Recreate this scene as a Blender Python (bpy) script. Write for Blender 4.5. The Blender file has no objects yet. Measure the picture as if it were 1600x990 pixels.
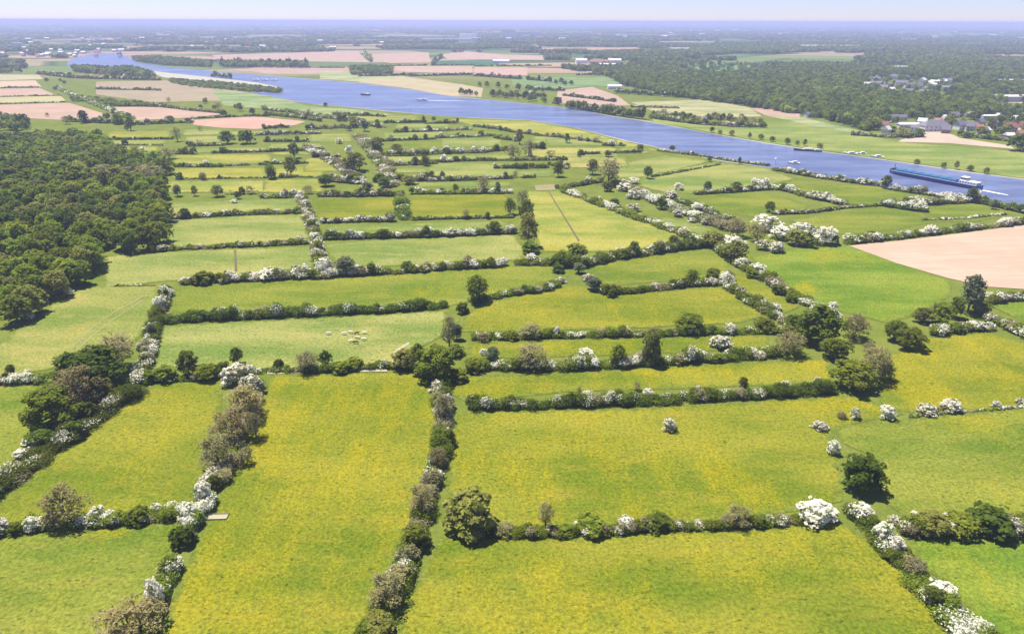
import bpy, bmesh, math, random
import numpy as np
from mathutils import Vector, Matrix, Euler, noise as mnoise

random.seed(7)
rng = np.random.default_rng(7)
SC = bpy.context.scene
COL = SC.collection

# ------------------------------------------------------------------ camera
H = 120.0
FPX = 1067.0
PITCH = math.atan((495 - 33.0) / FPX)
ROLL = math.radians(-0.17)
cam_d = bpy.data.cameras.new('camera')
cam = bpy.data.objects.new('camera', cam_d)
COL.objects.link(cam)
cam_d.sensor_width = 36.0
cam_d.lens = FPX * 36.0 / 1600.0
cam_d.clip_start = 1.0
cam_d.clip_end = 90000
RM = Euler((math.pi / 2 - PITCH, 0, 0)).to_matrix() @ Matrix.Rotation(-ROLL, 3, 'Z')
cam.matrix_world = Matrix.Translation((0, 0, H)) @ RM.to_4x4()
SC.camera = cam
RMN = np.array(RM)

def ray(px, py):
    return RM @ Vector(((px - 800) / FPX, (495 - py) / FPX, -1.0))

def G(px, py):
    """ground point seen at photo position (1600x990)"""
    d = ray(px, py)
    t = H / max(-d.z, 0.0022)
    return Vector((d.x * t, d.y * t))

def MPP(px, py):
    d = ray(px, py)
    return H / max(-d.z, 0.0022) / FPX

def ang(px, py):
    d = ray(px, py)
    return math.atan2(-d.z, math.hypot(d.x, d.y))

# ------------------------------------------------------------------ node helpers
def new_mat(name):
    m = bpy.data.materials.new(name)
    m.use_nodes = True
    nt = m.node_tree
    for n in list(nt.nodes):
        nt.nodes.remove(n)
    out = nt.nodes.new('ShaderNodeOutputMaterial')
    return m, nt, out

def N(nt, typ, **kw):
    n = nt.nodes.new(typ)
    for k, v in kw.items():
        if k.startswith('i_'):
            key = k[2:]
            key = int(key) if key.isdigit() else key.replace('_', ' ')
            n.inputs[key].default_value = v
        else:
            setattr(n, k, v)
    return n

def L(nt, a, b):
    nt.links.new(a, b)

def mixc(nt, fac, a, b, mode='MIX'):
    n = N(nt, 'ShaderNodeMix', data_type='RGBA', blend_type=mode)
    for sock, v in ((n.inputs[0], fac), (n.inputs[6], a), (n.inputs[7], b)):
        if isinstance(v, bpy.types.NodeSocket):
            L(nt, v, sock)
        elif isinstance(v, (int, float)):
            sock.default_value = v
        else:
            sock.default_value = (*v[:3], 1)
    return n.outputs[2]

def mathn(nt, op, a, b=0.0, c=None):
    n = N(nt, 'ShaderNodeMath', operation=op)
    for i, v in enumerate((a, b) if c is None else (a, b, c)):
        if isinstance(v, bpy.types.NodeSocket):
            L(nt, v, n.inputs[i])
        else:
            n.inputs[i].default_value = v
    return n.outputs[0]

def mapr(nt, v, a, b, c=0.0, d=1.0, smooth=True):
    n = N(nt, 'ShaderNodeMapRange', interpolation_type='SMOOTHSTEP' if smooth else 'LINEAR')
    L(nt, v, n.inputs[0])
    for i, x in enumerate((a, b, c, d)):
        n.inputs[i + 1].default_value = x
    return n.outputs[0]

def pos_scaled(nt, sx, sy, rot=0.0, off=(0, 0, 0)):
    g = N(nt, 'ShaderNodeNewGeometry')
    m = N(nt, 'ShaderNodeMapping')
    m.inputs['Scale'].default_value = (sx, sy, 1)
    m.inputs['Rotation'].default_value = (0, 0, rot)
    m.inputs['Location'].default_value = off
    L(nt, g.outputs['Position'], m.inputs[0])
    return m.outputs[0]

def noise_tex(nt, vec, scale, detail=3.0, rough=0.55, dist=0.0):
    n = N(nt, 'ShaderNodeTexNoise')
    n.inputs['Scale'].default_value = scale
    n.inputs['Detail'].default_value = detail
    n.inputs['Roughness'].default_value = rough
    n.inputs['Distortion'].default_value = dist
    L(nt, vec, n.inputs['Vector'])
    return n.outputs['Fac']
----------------
◆ Goal ◆
All the lines above are to be reproduced exactly, except the pictures.

◆ Reply ◆
Recreate this scene as a Blender Python (bpy) script. Write for Blender 4.5. The Blender file has no objects yet. Measure the picture as if it were 1600x990 pixels.
import bpy, bmesh, math, random
import numpy as np
from mathutils import Vector, Matrix, Euler, noise as mnoise

random.seed(7)
rng = np.random.default_rng(7)
SC = bpy.context.scene
COL = SC.collection

# ------------------------------------------------------------------ camera
H = 120.0
FPX = 1067.0
PITCH = math.atan((495 - 33.0) / FPX)
ROLL = math.radians(-0.17)
cam_d = bpy.data.cameras.new('camera')
cam = bpy.data.objects.new('camera', cam_d)
COL.objects.link(cam)
cam_d.sensor_width = 36.0
cam_d.lens = FPX * 36.0 / 1600.0
cam_d.clip_start = 1.0
cam_d.clip_end = 90000
RM = Euler((math.pi / 2 - PITCH, 0, 0)).to_matrix() @ Matrix.Rotation(-ROLL, 3, 'Z')
cam.matrix_world = Matrix.Translation((0, 0, H)) @ RM.to_4x4()
SC.camera = cam
RMN = np.array(RM)

def ray(px, py):
    return RM @ Vector(((px - 800) / FPX, (495 - py) / FPX, -1.0))

def G(px, py):
    """ground point seen at photo position (1600x990)"""
    d = ray(px, py)
    t = H / max(-d.z, 0.0022)
    return Vector((d.x * t, d.y * t))

def MPP(px, py):
    d = ray(px, py)
    return H / max(-d.z, 0.0022) / FPX

def ang(px, py):
    d = ray(px, py)
    return math.atan2(-d.z, math.hypot(d.x, d.y))

# ------------------------------------------------------------------ node helpers
def new_mat(name):
    m = bpy.data.materials.new(name)
    m.use_nodes = True
    nt = m.node_tree
    for n in list(nt.nodes):
        nt.nodes.remove(n)
    out = nt.nodes.new('ShaderNodeOutputMaterial')
    return m, nt, out

def N(nt, typ, **kw):
    n = nt.nodes.new(typ)
    for k, v in kw.items():
        if k.startswith('i_'):
            key = k[2:]
            key = int(key) if key.isdigit() else key.replace('_', ' ')
            n.inputs[key].default_value = v
        else:
            setattr(n, k, v)
    return n

def L(nt, a, b):
    nt.links.new(a, b)

def mixc(nt, fac, a, b, mode='MIX'):
    n = N(nt, 'ShaderNodeMix', data_type='RGBA', blend_type=mode)
    for sock, v in ((n.inputs[0], fac), (n.inputs[6], a), (n.inputs[7], b)):
        if isinstance(v, bpy.types.NodeSocket):
            L(nt, v, sock)
        elif isinstance(v, (int, float)):
            sock.default_value = v
        else:
            sock.default_value = (*v[:3], 1)
    return n.outputs[2]

def mathn(nt, op, a, b=0.0, c=None):
    n = N(nt, 'ShaderNodeMath', operation=op)
    for i, v in enumerate((a, b) if c is None else (a, b, c)):
        if isinstance(v, bpy.types.NodeSocket):
            L(nt, v, n.inputs[i])
        else:
            n.inputs[i].default_value = v
    return n.outputs[0]

def mapr(nt, v, a, b, c=0.0, d=1.0, smooth=True):
    n = N(nt, 'ShaderNodeMapRange', interpolation_type='SMOOTHSTEP' if smooth else 'LINEAR')
    L(nt, v, n.inputs[0])
    for i, x in enumerate((a, b, c, d)):
        n.inputs[i + 1].default_value = x
    return n.outputs[0]

def pos_scaled(nt, sx, sy, rot=0.0, off=(0, 0, 0)):
    g = N(nt, 'ShaderNodeNewGeometry')
    m = N(nt, 'ShaderNodeMapping')
    m.inputs['Scale'].default_value = (sx, sy, 1)
    m.inputs['Rotation'].default_value = (0, 0, rot)
    m.inputs['Location'].default_value = off
    L(nt, g.outputs['Position'], m.inputs[0])
    return m.outputs[0]

def noise_tex(nt, vec, scale, detail=3.0, rough=0.55, dist=0.0):
    n = N(nt, 'ShaderNodeTexNoise')
    n.inputs['Scale'].default_value = scale
    n.inputs['Detail'].default_value = detail
    n.inputs['Roughness'].default_value = rough
    n.inputs['Distortion'].default_value = dist
    L(nt, vec, n.inputs['Vector'])
    return n.outputs['Fac']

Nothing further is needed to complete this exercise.